▶ **Aim**:
Will you give the material below again, every line exactly as it is?

▶ **Source material**:

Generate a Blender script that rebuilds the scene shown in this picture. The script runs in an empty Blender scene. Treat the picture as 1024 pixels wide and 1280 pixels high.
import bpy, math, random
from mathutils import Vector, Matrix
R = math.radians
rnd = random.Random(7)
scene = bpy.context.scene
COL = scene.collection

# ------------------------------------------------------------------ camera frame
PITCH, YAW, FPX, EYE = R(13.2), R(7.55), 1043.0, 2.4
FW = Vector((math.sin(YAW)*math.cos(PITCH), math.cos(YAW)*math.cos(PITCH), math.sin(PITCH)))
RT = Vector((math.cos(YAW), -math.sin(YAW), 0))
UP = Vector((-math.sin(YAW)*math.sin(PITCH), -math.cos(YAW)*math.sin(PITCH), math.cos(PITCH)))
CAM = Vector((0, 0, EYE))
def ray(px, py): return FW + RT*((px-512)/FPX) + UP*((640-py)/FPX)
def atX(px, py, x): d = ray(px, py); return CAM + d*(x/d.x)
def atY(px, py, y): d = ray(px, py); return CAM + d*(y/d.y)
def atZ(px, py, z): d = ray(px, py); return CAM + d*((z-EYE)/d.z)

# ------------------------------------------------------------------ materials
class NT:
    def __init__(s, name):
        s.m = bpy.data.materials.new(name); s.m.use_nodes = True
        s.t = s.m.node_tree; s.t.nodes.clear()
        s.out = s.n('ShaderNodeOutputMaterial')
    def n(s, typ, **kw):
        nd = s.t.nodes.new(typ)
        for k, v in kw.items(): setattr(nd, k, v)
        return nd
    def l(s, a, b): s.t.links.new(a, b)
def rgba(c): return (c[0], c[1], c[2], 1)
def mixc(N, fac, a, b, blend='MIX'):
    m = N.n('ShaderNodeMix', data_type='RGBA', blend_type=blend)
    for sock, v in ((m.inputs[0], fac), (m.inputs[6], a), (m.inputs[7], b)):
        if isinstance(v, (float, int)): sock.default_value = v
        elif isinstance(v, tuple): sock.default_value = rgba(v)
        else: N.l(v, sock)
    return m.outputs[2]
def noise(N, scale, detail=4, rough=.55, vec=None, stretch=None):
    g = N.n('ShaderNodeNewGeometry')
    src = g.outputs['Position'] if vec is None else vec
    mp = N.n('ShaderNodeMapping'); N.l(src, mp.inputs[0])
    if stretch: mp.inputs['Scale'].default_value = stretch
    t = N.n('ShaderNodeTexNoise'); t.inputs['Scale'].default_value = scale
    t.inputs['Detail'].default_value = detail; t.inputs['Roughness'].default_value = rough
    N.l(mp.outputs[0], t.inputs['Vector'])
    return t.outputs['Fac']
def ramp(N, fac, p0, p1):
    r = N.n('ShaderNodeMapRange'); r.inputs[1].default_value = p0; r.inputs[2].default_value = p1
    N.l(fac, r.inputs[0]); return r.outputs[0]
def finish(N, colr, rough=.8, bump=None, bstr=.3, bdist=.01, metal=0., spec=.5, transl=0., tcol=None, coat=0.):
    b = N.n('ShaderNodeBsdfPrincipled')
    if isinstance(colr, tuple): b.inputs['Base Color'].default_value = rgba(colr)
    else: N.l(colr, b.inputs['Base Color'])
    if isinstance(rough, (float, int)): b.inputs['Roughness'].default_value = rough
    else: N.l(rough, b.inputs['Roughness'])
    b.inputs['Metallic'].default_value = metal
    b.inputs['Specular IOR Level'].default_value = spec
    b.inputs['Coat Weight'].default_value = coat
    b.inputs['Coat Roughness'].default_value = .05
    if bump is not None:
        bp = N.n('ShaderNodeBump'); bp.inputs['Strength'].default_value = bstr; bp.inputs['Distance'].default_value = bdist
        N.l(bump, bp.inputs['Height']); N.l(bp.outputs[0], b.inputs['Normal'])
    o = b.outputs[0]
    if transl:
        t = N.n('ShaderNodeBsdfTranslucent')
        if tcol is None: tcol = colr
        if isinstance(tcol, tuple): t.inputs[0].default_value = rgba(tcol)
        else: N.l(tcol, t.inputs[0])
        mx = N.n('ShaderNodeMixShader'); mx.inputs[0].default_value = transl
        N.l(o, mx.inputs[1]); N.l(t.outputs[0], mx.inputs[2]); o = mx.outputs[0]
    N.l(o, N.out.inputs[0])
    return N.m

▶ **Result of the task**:
Generate a Blender script that rebuilds the scene shown in this picture. The script runs in an empty Blender scene. Treat the picture as 1024 pixels wide and 1280 pixels high.
import bpy, math, random
from mathutils import Vector, Matrix
R = math.radians
rnd = random.Random(7)
scene = bpy.context.scene
COL = scene.collection

# ------------------------------------------------------------------ camera frame
PITCH, YAW, FPX, EYE = R(13.2), R(7.55), 1043.0, 2.4
FW = Vector((math.sin(YAW)*math.cos(PITCH), math.cos(YAW)*math.cos(PITCH), math.sin(PITCH)))
RT = Vector((math.cos(YAW), -math.sin(YAW), 0))
UP = Vector((-math.sin(YAW)*math.sin(PITCH), -math.cos(YAW)*math.sin(PITCH), math.cos(PITCH)))
CAM = Vector((0, 0, EYE))
def ray(px, py): return FW + RT*((px-512)/FPX) + UP*((640-py)/FPX)
def atX(px, py, x): d = ray(px, py); return CAM + d*(x/d.x)
def atY(px, py, y): d = ray(px, py); return CAM + d*(y/d.y)
def atZ(px, py, z): d = ray(px, py); return CAM + d*((z-EYE)/d.z)

# ------------------------------------------------------------------ materials
class NT:
    def __init__(s, name):
        s.m = bpy.data.materials.new(name); s.m.use_nodes = True
        s.t = s.m.node_tree; s.t.nodes.clear()
        s.out = s.n('ShaderNodeOutputMaterial')
    def n(s, typ, **kw):
        nd = s.t.nodes.new(typ)
        for k, v in kw.items(): setattr(nd, k, v)
        return nd
    def l(s, a, b): s.t.links.new(a, b)
def rgba(c): return (c[0], c[1], c[2], 1)
def mixc(N, fac, a, b, blend='MIX'):
    m = N.n('ShaderNodeMix', data_type='RGBA', blend_type=blend)
    for sock, v in ((m.inputs[0], fac), (m.inputs[6], a), (m.inputs[7], b)):
        if isinstance(v, (float, int)): sock.default_value = v
        elif isinstance(v, tuple): sock.default_value = rgba(v)
        else: N.l(v, sock)
    return m.outputs[2]
def noise(N, scale, detail=4, rough=.55, vec=None, stretch=None):
    g = N.n('ShaderNodeNewGeometry')
    src = g.outputs['Position'] if vec is None else vec
    mp = N.n('ShaderNodeMapping'); N.l(src, mp.inputs[0])
    if stretch: mp.inputs['Scale'].default_value = stretch
    t = N.n('ShaderNodeTexNoise'); t.inputs['Scale'].default_value = scale
    t.inputs['Detail'].default_value = detail; t.inputs['Roughness'].default_value = rough
    N.l(mp.outputs[0], t.inputs['Vector'])
    return t.outputs['Fac']
def ramp(N, fac, p0, p1):
    r = N.n('ShaderNodeMapRange'); r.inputs[1].default_value = p0; r.inputs[2].default_value = p1
    N.l(fac, r.inputs[0]); return r.outputs[0]
def finish(N, colr, rough=.8, bump=None, bstr=.3, bdist=.01, metal=0., spec=.5, transl=0., tcol=None, coat=0.):
    b = N.n('ShaderNodeBsdfPrincipled')
    if isinstance(colr, tuple): b.inputs['Base Color'].default_value = rgba(colr)
    else: N.l(colr, b.inputs['Base Color'])
    if isinstance(rough, (float, int)): b.inputs['Roughness'].default_value = rough
    else: N.l(rough, b.inputs['Roughness'])
    b.inputs['Metallic'].default_value = metal
    b.inputs['Specular IOR Level'].default_value = spec
    b.inputs['Coat Weight'].default_value = coat
    b.inputs['Coat Roughness'].default_value = .05
    if bump is not None:
        bp = N.n('ShaderNodeBump'); bp.inputs['Strength'].default_value = bstr; bp.inputs['Distance'].default_value = bdist
        N.l(bump, bp.inputs['Height']); N.l(bp.outputs[0], b.inputs['Normal'])
    o = b.outputs[0]
    if transl:
        t = N.n('ShaderNodeBsdfTranslucent')
        if tcol is None: tcol = colr
        if isinstance(tcol, tuple): t.inputs[0].default_value = rgba(tcol)
        else: N.l(tcol, t.inputs[0])
        mx = N.n('ShaderNodeMixShader'); mx.inputs[0].default_value = transl
        N.l(o, mx.inputs[1]); N.l(t.outputs[0], mx.inputs[2]); o = mx.outputs[0]
    N.l(o, N.out.inputs[0])
    return N.m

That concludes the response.